Task details ::
Copy out exactly the lines from the first line of the material below through the line containing "return m, nt, nt.nodes['Principled BSDF']", and nothing beyond them.
■ ■ ■
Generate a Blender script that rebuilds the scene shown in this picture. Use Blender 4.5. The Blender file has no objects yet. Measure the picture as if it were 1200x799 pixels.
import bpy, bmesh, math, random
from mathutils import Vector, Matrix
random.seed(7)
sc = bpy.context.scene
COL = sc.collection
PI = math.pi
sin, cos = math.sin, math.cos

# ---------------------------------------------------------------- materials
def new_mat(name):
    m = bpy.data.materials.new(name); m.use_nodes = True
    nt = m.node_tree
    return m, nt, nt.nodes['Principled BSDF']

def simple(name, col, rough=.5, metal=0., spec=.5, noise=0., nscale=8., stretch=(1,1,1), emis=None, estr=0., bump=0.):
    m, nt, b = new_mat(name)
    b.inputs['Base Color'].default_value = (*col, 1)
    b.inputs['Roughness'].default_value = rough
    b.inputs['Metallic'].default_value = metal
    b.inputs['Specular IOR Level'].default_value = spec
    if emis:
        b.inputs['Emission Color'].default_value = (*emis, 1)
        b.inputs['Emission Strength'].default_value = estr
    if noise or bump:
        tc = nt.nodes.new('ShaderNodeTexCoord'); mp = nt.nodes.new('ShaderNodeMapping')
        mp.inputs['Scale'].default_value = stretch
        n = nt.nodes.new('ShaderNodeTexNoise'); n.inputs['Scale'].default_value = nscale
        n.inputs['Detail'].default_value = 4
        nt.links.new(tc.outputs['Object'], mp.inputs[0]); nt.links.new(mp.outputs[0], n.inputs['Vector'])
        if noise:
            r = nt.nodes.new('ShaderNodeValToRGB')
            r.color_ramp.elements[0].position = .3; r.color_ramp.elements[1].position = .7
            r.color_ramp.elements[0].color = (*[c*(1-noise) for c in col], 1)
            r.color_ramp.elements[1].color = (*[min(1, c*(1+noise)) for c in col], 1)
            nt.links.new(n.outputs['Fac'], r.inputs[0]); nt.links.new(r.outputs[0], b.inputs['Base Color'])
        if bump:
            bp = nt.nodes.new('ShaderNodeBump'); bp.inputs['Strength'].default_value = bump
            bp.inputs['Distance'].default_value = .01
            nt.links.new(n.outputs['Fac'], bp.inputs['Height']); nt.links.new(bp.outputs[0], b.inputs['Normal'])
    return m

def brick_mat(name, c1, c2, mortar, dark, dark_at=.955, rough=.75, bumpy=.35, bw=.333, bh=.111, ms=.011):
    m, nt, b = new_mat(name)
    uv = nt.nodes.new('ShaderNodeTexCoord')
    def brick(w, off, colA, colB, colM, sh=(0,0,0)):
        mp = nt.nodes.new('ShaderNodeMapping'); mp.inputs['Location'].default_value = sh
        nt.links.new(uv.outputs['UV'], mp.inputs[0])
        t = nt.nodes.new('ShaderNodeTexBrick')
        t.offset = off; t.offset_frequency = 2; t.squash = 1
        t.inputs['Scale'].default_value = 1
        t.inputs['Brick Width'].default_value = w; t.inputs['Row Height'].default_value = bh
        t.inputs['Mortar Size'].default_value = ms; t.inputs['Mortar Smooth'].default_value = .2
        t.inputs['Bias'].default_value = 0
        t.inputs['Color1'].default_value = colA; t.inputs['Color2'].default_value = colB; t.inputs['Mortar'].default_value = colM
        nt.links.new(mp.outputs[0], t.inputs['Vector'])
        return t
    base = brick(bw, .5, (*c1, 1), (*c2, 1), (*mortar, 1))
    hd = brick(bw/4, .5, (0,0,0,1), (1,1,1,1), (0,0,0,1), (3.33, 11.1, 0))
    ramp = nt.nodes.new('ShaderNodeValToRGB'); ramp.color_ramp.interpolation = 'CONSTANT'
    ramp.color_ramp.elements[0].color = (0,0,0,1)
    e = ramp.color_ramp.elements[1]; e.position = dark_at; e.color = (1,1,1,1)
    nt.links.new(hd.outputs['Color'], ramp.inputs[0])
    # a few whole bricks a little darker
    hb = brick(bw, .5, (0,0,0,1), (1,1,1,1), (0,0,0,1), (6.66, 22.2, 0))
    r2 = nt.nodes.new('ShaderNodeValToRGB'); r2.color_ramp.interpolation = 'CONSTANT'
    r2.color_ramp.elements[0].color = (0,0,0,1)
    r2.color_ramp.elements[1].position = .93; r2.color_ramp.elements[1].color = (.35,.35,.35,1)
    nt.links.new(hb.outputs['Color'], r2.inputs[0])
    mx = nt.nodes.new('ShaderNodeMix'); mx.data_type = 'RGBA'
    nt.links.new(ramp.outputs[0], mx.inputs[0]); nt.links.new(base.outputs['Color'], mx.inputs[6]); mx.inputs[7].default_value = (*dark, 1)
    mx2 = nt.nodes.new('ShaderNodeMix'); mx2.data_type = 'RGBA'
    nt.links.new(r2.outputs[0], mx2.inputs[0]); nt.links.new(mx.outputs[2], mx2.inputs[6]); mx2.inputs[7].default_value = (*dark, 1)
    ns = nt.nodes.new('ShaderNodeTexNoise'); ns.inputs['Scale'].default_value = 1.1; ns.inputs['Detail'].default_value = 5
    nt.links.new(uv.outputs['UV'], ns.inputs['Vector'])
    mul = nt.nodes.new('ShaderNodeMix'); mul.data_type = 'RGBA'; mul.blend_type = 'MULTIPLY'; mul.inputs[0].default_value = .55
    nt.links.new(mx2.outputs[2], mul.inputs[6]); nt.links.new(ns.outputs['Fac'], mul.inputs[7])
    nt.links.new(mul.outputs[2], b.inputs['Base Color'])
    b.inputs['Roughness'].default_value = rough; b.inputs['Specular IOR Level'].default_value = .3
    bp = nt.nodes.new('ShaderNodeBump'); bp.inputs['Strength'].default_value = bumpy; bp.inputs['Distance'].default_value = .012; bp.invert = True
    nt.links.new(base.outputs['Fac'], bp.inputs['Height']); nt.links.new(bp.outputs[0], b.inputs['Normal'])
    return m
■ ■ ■
Worked answer ::
Generate a Blender script that rebuilds the scene shown in this picture. Use Blender 4.5. The Blender file has no objects yet. Measure the picture as if it were 1200x799 pixels.
import bpy, bmesh, math, random
from mathutils import Vector, Matrix
random.seed(7)
sc = bpy.context.scene
COL = sc.collection
PI = math.pi
sin, cos = math.sin, math.cos

# ---------------------------------------------------------------- materials
def new_mat(name):
    m = bpy.data.materials.new(name); m.use_nodes = True
    nt = m.node_tree
    return m, nt, nt.nodes['Principled BSDF']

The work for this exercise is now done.